The National Electric Power Regulatory Authority (NEPRA) concluded its public hearing on K-Electric’s (KE) petition for the approval of its April 2025 Fuel Charges Adjustment (FCA) to pass on a relief of over Rs7 billion to Karachi’s consumers.
The hearing, which was originally deferred at the behest of the Power Division, covered the legal aspect of the Ministry of Energy’s (MoE) request to defer the decision on KE’s April FCA in light of their pending submission to the Cabinet – requesting application of uniform FCA across the country.
The Power Division sought another deferral – submitted on June 27, 2025 – which NEPRA declined and decided to hear KE’s case in the public forum.
The MoE highlighted that based on its submission to the Cabinet on approving application of uniform FCA across the country, NEPRA should withhold and defer the decision until the Cabinet’s decision.
They argued that the discrepancy between KE’s relief of Rs 4.69 per unit to consumers conflicts with the XWDISCO of Re0.93 and would strain the federal budget.
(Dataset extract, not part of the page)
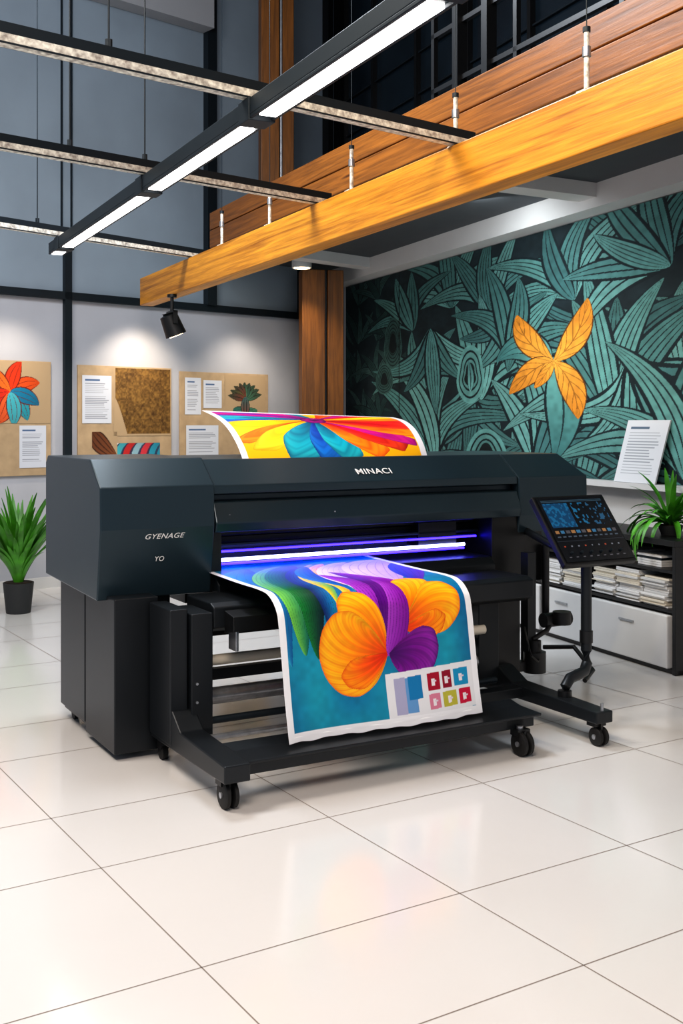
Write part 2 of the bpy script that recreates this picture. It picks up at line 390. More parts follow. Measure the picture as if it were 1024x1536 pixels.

Their argument claimed that just as the Quarterly Tariff Adjustment (QTA) is applied uniformly across Pakistan, the FCA should follow the same principle.
NEPRA’s said the legal stance highlighted that the FCA mechanism is clearly defined in the law, and any unwarranted delays would not be legally sustainable. Moreover, retrospective applications of FCA would be legally indefensible and would likely face legal challenges.
NEPRA also highlighted that the MoE’s inability to raise this issue earlier or explicitly ask for a stay order in their review of the recently approved Multi-Year Tariff for KE, has put them in a difficult position to justify any delayed decision.
Karachi’s industrialists echoed this concern, urging NEPRA to remain independent and resist any pressure from the ministry. They pointed out that the ministry never objected when Karachi used to pay for positive FCAs in the past, which increased the applicable electricity price while customers of DISCOs enjoyed relief through negative FCAs.
Citing a decision from IMF’s May 2025 brief, Rehan Javed – a prominent industrialist – shared that IMF instructions specifically required Pakistan to implement timely adjustments in the power sector to manage the country’s circular debt. Delays in FCA decisions, whether positive or negative would risk undermining this objective.
Echoing similar sentiments, Tanveer Barry, Karachi Chamber of Commerce and Industry representative, and Arif Bilvani, prominent industrialist, highlighted what they termed the continued economic discrimination against Karachi. They questioned why Karachi consumers are forced to pay the Power Holding Limited (PHL) surcharge of Rs3.23 per unit of electricity despite contributing nothing to the circular debt for the next six years.
They argued that Karachi consumers should now fully benefit from the negative FCA instead of being selectively targeted. They also raised concerns about the government’s selective application of the “Apna Meter, Apni Reading” program, which has not been extended to Karachi.
Concluding the session, Amina Ahmed, Member (Law), summarizing the frustration of many, questioned why the ministry’s sudden urgency should override a process that has been place for nearly two years – in reference to KE’s reference fuel cost of Rs15.99 per unit.
“Its like the ministry has woken from its slumber,” she remarked.
She also mentioned the absence of clear FCA guidelines – similar to QTA guidelines – and asked if it is imprudent to put Karachi’s consumers on hold on the basis of an already delayed Cabinet approval – which may or may not implement a uniform FCA regime.
Speaking during the hearing, Moonis Alvi, CEO KE, shared that they trust NEPRA’s process in upholding fairness in whatever decision they may pass and that KE will abide by the decision notified as per the Authority.